Jawbone

Rated as the best Bluetooth headset ever, the Jawbone has received top marks from prestigious publications such as the Financial Times, CNET and Walt Mossberg from the Wall Street Journal. Designed by Yves Behar – of OLPC fame – the Jawbone has received much praise from the tech community, however, does it pass the mark at the TechCast Network…

The Jawbone is really unlike any other headset I’ve seen before, the striking design screams to be looked at. So much that the elaborate packaging makes sure the design can be viewed at all angles and is the centre of attention – you definitely won’t miss this on a shop shelf. It’s oddly unique yet satisfyingly fashionable to wear, an important factor in today’s style conscious society.

Available in three glossy metallic colours, black, silver and red. The construction of the headset feels very well built. The inside curve is shaped to fit your face with the microphone section in contact with the side of your mouth providing maximum exposure to the vibrations from your voice.

Everything has been thoughtfully considered on the Jawbone. Even the port for connecting up the power cable is cleverly concealed at the top end of the headset. This is accessed by removing the rubber seal and then docking the adapter in to the port.

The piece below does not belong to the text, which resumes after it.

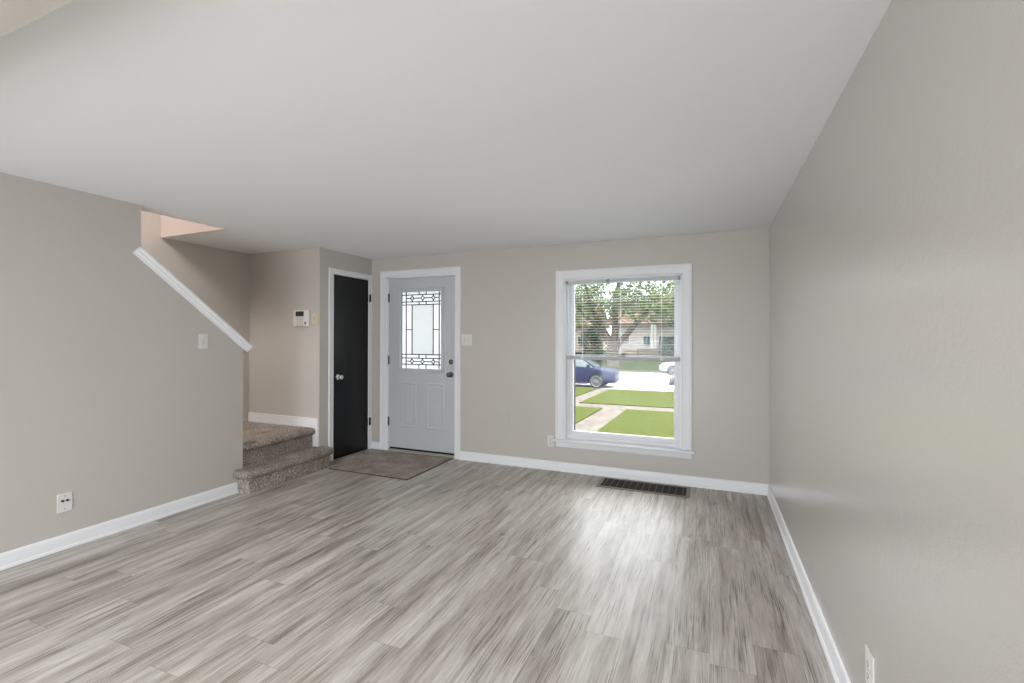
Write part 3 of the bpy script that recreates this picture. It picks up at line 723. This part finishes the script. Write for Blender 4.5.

Simplicity is what the Jawbone is all about. The headset has buttons designed in to the unit, just above and below the LED light. These two buttons give you access to the power and volume controls.

Inside the packaging, you get a set of ear loops designed to fit your left or right ear with various sizes. Ear buds are also included to help fit the shape of your inner. The ear loop fit comfortably even after wearing for an hour, however the ear bud never seems to fit my ear very well and so any sudden turns or movements of my head will result in the bud portion of the headset popping out. Fortunately the ear loop segment is well designed that the whole headset doesn’t just drop off, however I think they could have made the earpiece a little bit smaller.

The nature of the design means that the Jawbone isn’t a quick and easy job to put in. After a few practices you can get it in quite quickly but it requires two hands so if you’ve forgotten to put it on before you drive then you’re buggered.

To get the Jawbone paired up with your phone, simply power it up by pressing the button below the LED line for three seconds then hit the button above the LED line for three seconds to put it in to pairing mode. I performed this twice on my Sony Ericsson K800i and the Nokia N95, and both were able to pair up without any issues.

A common issue for cheaper Bluetooth headsets is background noise and interference, and as you would expect from the price bracket the Jawbone sits in, you get noise filtering to ensure your calls are crystal clear. The Jawbone has a feature called Noise Shield, this digital filter takes out all the background noise that you would expect to get from outdoor or busy environments such as in the car. Touted as the world’s first adaptive Bluetooth headset, the Jawbone supposedly eliminates all background noise from your call and continuously monitors the speech levels to ensure optimum quality. This is unlike noise filtering found in other headsets, which are either on or off and at one setting. The Jawbone actively changes its voice equaliser settings depending on the environment you are in.

Towards the tip of the Jawbone, a white button pops out, and as you’re wearing this headset, the white button comes in to contact with your cheek and senses when and how loud you’re talking to determine the signals from your voice and what’s background noise.

The Noise Shield feature does work and callers were able to hear my voice clearly whilst driving on the motorway – a noisy and disruptive environment (depending on the car you’re in of course). The benefit of having this adaptive technology is that the noise filtering doesn’t always have to be switched on, because when it’s on you undoubtedly lose quality, so in quiet environments, the Noise Shield will dial itself down to improve speech quality as opposed to clarity when you’re in a noisy environment.

The combination of sophisticated audio filtering technology, and chic-design helps elevate the Jawbone to new heights in earpiece design for Bluetooth headsets.

Excellent sound quality and fast set up combined with its six hour battery means you’ve got a more than adequate Bluetooth headset.

However, the fit isn’t the best due to its size. I hope to see in the next Jawbone release, a refined model that sheds some of the bulk form its design.

The Jawbone is an excellent example of technology combined with design, however I don’t think it’s the perfect Bluetooth headset but if design is important to you, then you will no doubt find one of the three colours, much more appealing than some of the other models available on the market today.